When Clark was in ninth grade, and snowboarding debuted as an Olympic sport in 1998 in Nagano, Japan, not a single woman did what is called an "inverted air," which is a somersault in the air after coming off the wall of the halfpipe. In 2002, many women attempted them, but few landed them as confidently as Clark did. She said fear was her biggest obstacle when she first starting attempting the high-flying tricks. "Once you break through that level of fear, and feel comfortable with yourself, you can push yourself to the limit," she told the Washington Post.

Clark entered the U.S. Championships in 1999 and finished third in the snowboardcross event and fourth in the halfpipe. In 2000, she won the World Junior Championships, took second at the Goodwill Games, and took a first in snowboardcross and fourth in halfpipe at the U.S. Championships. In 2001, she swept both events at the U.S. Championships as well as the prestigious U.S. Snowboarding Grand Prix. In addition to her halfpipe gold at the Olympics, Clark took first place at the X Games and U.S. Championships before the year 2002 was through. Though she is a competent snowboard-cross rider, Clark gave it up to focus on halfpipe because snowboardcross riders tend to be more prone to injuries. Even though she was a success on the competition circuit, and the prize money was good for her bank account, Clark could just as soon do without competing. "I don't think snowboarding needs contests," she told WWD, "but they are fun to participate in."

Clark went into the Olympics with a hairline fracture in her right wrist and pain in her back from a crash in practice only days before the competition. Doctors were consulted, X-rays were taken. "When I was lying … in bed that night, I was thinking, 'Ohhh, what am I going to do?'" she recalled in the New York Times. Clark probably knew that she was going to do what she traveled to Salt Lake City to do: compete in her sport.

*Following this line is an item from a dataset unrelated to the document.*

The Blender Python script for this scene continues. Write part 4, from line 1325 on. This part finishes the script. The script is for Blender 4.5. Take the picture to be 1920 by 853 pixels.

"The most impressive thing about her is her incredible attitude," Jake Burton, of the Burton snowboard company, told WWD. "Obviously, she's got the skills, but mentally she's unflappable. Nerves are a big part of this, as much as they are for figure skating and golf." In addition to nerve, she is known for being aggressive in the halfpipe, but, off the course, "she is calm and soft-spoken, eschewing the rebel image of snowboarders," Edward Wong noted in the New York Times. "She could very well be the fresh-scrubbed Generation Y champion that Olympic officials hope will draw younger fans."

Clark competes wearing her mini-disc headphones and listening to music to drown out distraction. As she hit the wall and sailed upwards of eight to nine feet in the air on her Olympic halfpipe runs, though, even loud music by the rock group Blink 182 could not compete with the roaring crowd. "They were so amazing," she said of the cheering fans in Teen People. "I've never heard anything like it." And her competitors—most of whom reach heights of five to six feet in the air—had never seen anything like Clark. "I try to have as much personal style as I can to make the most twists and stand out for the judges," she told WWD.

France's Doriane Vidal was in the lead when Clark prepared to make her third and final run in the 426-foot halfpipe on February 10, 2002. Her final Olympic half-pipe competition lasted less than two minutes, but she managed to pack in seven tricks, including a McTwist with an indy grab and a front side 720. That is, an inverted aerial trick where the rider does a 540-degree rotational flip, followed by a 720-degree spin.

Clark's personal style impressed the five competition judges enough to earn her a gold medal—the first for an American in the 2002 Games—in the halfpipe competition. The judges gave her 47.9 out of 50 points, with the French judge turning in a perfect ten. During the awards ceremony, she pulled silver and bronze-medal winners Vidal and Fabienne Reuteler from Switzerland up to share her top spot on the podium after the playing of "The Star Spangled Banner." "It's unbelievable," Clark told the Washington Post after her win. "I've never had a feeling like that in my life. It was so overwhelming, and so rewarding at the same time. It means a lot to me, and all the rest of America."